Thursday, March 12, 2015

The High Cost of Education












The story of the day on the Iran front is the publication of what its authors titled “An Open Letter to the Leaders of the Islamic Republic of Iran.”

It was signed by 47 Republican senators led by freshman Arkansas Sen. Tom Cotton, who, as reported by LobeLog, received nearly $1 million in advertising support from Bill Kristol’s Emergency Committee for Israel in the closing days of last November’s campaign. The basic thrust of the letter is to warn the recipients that once President Barack Obama leaves office, any deal that he and his P5+1 partners may have reached with Iran regarding the latter’s nuclear program could be revoked “with the stroke of a pen.”

There are already lots of arguments breaking out over whether the basis of the letter was an accurate statement of U.S. law.

One prominent Harvard law professor who also served as a top Justice Department official under George W. Bush, Jack Goldsmith, called at least one of the letter’s assertions about the ratification process “embarrassing.” It was especially embarrassing not only because Cotton graduated from Harvard Law School, but also because Iranian Foreign Minister Javad Zarif, who earned a M.A. and PhD in international law at the Josef Korbel School of International Studies at the University of Denver — Condoleezza Rice’s alma mater — felt compelled to correct Cotton’s understanding of Washington’s international legal obligations.

It would be interesting to hear more from Sen.

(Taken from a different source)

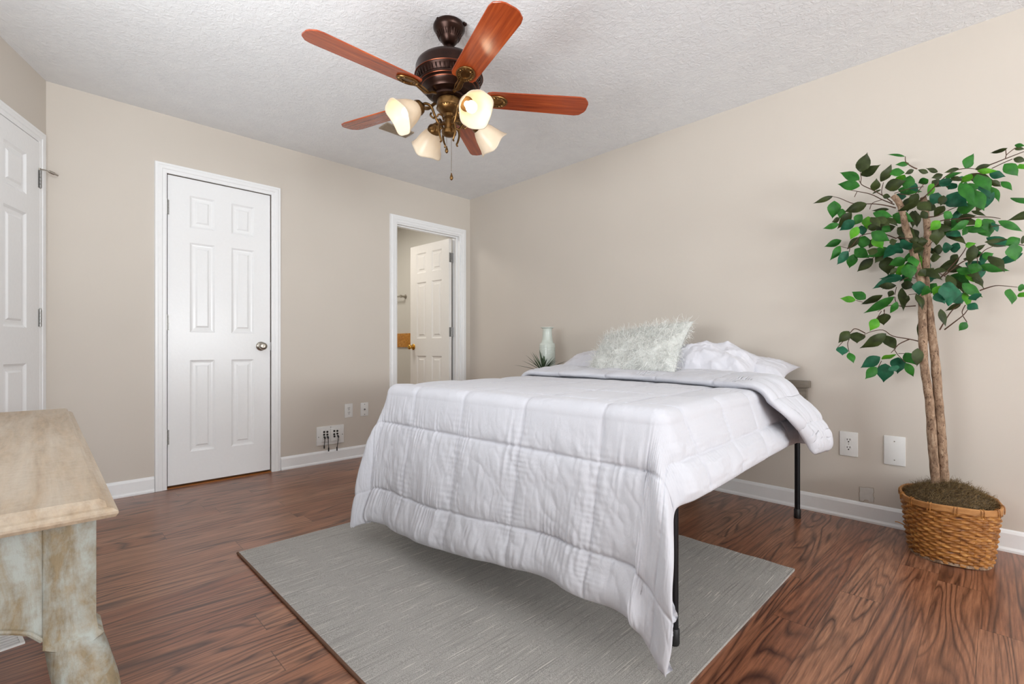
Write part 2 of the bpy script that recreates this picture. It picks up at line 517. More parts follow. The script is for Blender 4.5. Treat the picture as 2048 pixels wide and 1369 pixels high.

Tom Cotton's profs at Harvard Law School about their prized graduate.  I wonder what they would say about him?  Off the record, of course.

I don't think enough credit is given to how institutions like Harvard, Yale, et al, protect their own.  I imagine it is akin to the way a public university protects its prized athletes.  That is, you'd have to be a blithering imbecile to fail if you simply show up every day and make an effort in class.

In the same way the public school will protect its investment in its gifted "student-athletes" to maintain status in the business of big-time college football, an elite private school will protect its rich-dunces in order to maintain a role in power politics.

Athletes are helped to survive college to exert their gifts in the name of the institution, thus enriching it; talentless rich kids survive college to pass their present/future gifts of money to said institution, thereby maintaining its wealth.